Переписка 1992–2004 (Бибихин, Седакова) - страница 254

В Москве, сказал мне по другому поводу Ав., особенно трудно ожидать соблюдения чистоты жанра.

27.12.1984. Опять с опозданием — 7.20. — в Энциклопедию. Герои, заложники Ольга Евгеньевна Нестерова, Юрий Николаевич Попов. Аверинцев очень много работает, пишет по христианству, иудаизму. Он грустен и очень много работает. Ты так ясно нигде.

Маша Андриевская устала, ей хочется умереть.

28.12.1984. Позднее утро, долгий разговор Ренаты с Машей. Она говорит, что только Сережа ее понимает, потому что против второго укола, — понимает, как она устала, так что же, советует умереть? Да. Он готов многим это посоветовать, сам живет по этому правилу (по какому? лучше не жить, чем жить неправильно?) (Или я не прав? и не знаю его? — И лучше, пожалуй, не знать. Знай, что в этом человеке таинственная и влекущая жизнь, заставляющая думать и делать.)

8.1.1985. Аверинцев позвонил Ренате с поздравлениями, на ее предложение издать Жильсона, сказал, что его назвали на Западе за его книгу «Поэтика ранневизантийской литературы» русским Жильсоном; по поводу Ренатиной версии о Флоренском — Серапионе Машкине его долго мучила мысль, как это св. Дионисий Ареопагит выдал себя за другого. Попросил — предложил написать рецензию на 1 том «Культуры Византии», где две его статьи, и даже посоветовал уколоть Уколову; и еще на Честертона, где он написал послесловие к переводам Трауберг и еще другой дамы. — Саша Столяров в своем новогоднем апостольском послании пишет, что осенью Аверинцев читал лекции в Риге, «которые на многих хороших людей произвели сильное впечатление».

12.1.1985. Один человек, инженер, вернувшийся из Парижа с реликвиями Бердяева, был готов их отдать музеям, но с условием, чтобы вещи были выставлены. Он умирал от рака. Поскольку вероятнее было, что вещи «замнут», он после смерти завещал их Аверинцеву.

Простая ручка с пером, кажется, новым>128 и Евангелие без помет, с отчеркиваниями и с образками святых, по- видимому Лидии Иудовны. — Катя играла с Машей и Ваней в конце очень шумно, счастливая Наташа сидела на маленькой скамеечке и рассказывала про школу и Машино желание проболеть, про Ванино «устал»: «устал спать», «как же я устал»; про неспособность запомнить четыре английских слова. «В конце я подумала, что мой ребенок идиот».

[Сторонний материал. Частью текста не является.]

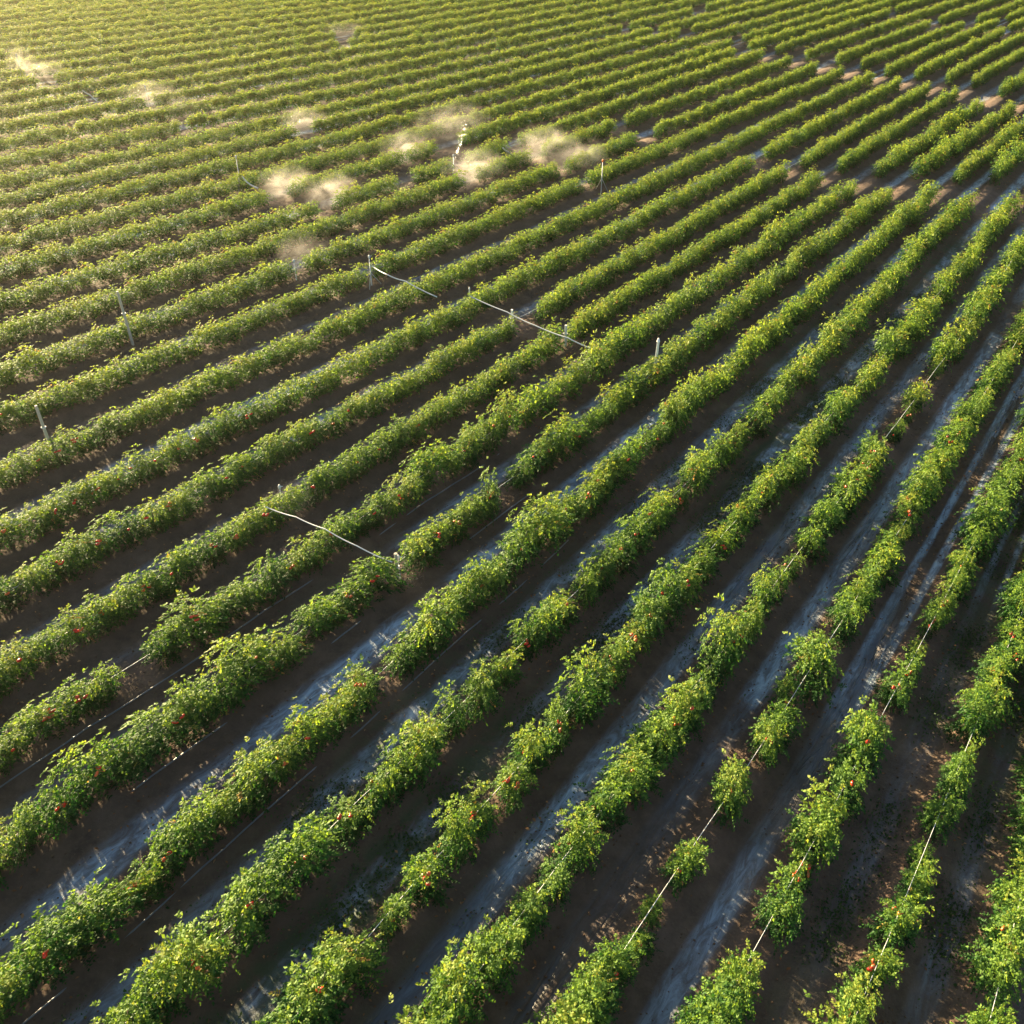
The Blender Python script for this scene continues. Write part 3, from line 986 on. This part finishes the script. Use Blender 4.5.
r = np.random.default_rng(21)
x, y, z, d, _, _ = scatter(34000, -3, 60, 1, 30, beside_rows, 31)
clump = np.sin(x * 1.7 + 1.3 * np.sin(y * .9)) * np.sin(y * 1.9 + x * .6) + r.normal(0, .35, len(x))
m = clump > 0.25
x, y, z, d = x[m], y[m], z[m], d[m]
V = flat_leaves(x, y, z, r.uniform(.025, .07, len(x)), r)
o = link('fallen_leaves', np_mesh('fallen_leaves', V, kite_tris(len(x)), M['dry_leaf'], {'tint': ('FLOAT', np.repeat(r.random(len(x)), 4))}))
tag(o, 'orange-brown fallen leaves scattered on the soil along the rows', 'fallen leaves', kind='stuff')

x, y, z, d, u, k = scatter(150000, -2, 26, 1, 10, lambda r, n, a, b: r.integers(a, b, n) + 0.5 + r.normal(0, .13, n), 41)
kb2 = np.floor(k).astype(int)
ms = np.array([MOSS.get(int(q), 0.0) for q in kb2])
dens = ms * (0.45 + 0.5 * np.sin(u * .9 + kb2) * np.sin(u * 2.3 + kb2 * 2)) + r.normal(0, .10, len(x))
m = dens > 0.34
x, y, z = x[m], y[m], z[m]
V = flat_leaves(x, y, z - .01, r.uniform(.02, .05, len(x)), r, .9)
o = link('weeds', np_mesh('weeds', V, kite_tris(len(x)), M['weed'], {'tint': ('FLOAT', np.repeat(r.random(len(x)), 4))}))
tag(o, 'low dark green weeds creeping along the furrows between near rows', 'weeds', kind='stuff')

x, y, z, d, _, _ = scatter(16000, -3, 22, 0, 12, lambda r, n, a, b: r.uniform(a, b, n), 51)
n = len(x)
sz = r.uniform(.006, .026, n) * r.uniform(.5, 1, n)
octv = np.array([(1, .1, 0), (-1, 0, .1), (0, 1, -.1), (.1, -1, 0), (0, .1, .8), (0, 0, -.8)])
octf = np.array([(0, 2, 4), (2, 1, 4), (1, 3, 4), (3, 0, 4), (2, 0, 5), (1, 2, 5), (3, 1, 5), (0, 3, 5)])
th = r.uniform(0, 6.28, n)
ov = np.repeat(octv[None], n, 0) * r.uniform(.6, 1.4, (n, 6, 1))
ox = ov[:, :, 0] * np.cos(th)[:, None] - ov[:, :, 1] * np.sin(th)[:, None]
oy = ov[:, :, 0] * np.sin(th)[:, None] + ov[:, :, 1] * np.cos(th)[:, None]
W = np.stack([x[:, None] + ox * sz[:, None], y[:, None] + oy * sz[:, None], z[:, None] + .012 + ov[:, :, 2] * sz[:, None]], -1).reshape(-1, 3)
T = (np.arange(n)[:, None, None] * 6 + octf[None]).reshape(-1, 3)
o = link('soil_clods', np_mesh('soil_clods', W, T, M['clod']))
tag(o, 'small crumbled clods of brown soil strewn between the rows', 'soil clods', kind='stuff')

# ------------------------------------------------------------------ the warm evening air
t = NT('warm_haze')
v = t.n('ShaderNodeVolumePrincipled', Density=0.0003)
v.inputs['Color'].default_value = (1.0, 0.92, 0.72, 1)
v.inputs['Anisotropy'].default_value = 0.8
hm = t.done(v.outputs[0], True)
mb = MB().box((0, 75, 5.35), 300, 250, 14.1)
mb.v = [(a, b, (-1.7 if c < 5 else 11.6)) for a, b, c in mb.v]
tag(mb.build('haze', hm, smooth=False), 'thin warm evening haze hanging over the whole field', 'haze', kind='stuff')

Разговор начался сплетней о Лутковском. Аверинцев взял его под защиту: сумасшедшие все, первый я; у нас, в нашей среде настолько «ничего нет», что он входит в нее в пустоту, тогда как в других местах он бы уже давно столкнулся с чем‑то осязаемым. Я не дал ему договорить. Аверинцев сбил путаное, неупорядоченное тем, что читал своё — о Варваре, где последние строфы теперь называются «Стих благоразумного разбойника», о Фоме, о маленькой Терезе (dirupisti vincula mea), набросок о Европе. Он заворожил нас, по крайней мере меня, в чувствах и мыслях установилась благоговейная тишина, можно было как на фоне спокойно говорить о другом. О стихах я сказал, что они о пейзаже самого Аверинцева, ясновидение ужаса, после чего можно разглядеть и третье окно спасения. Смерть, гибель таким прочным бастионом подступают сейчас сюда, что от них не уклонишься, надо думать и жить с ними. Зато и какая прочность стен. Мне никогда не давалась такая ясность, я мгновенно ускользал в чувства, ожидания, хлопоты, заботы. И я был под очарованием весь путь по вьюжной Москве до севера и обратно, и сейчас. — Как Аверинцев вышел к нам, словно во сне и шатаясь, кажется, не поздоровался и пригласил к себе. Так во сне. Так Августин мог оставить тело в прозрачном сне и высвободиться душой. Счастливая завороженность.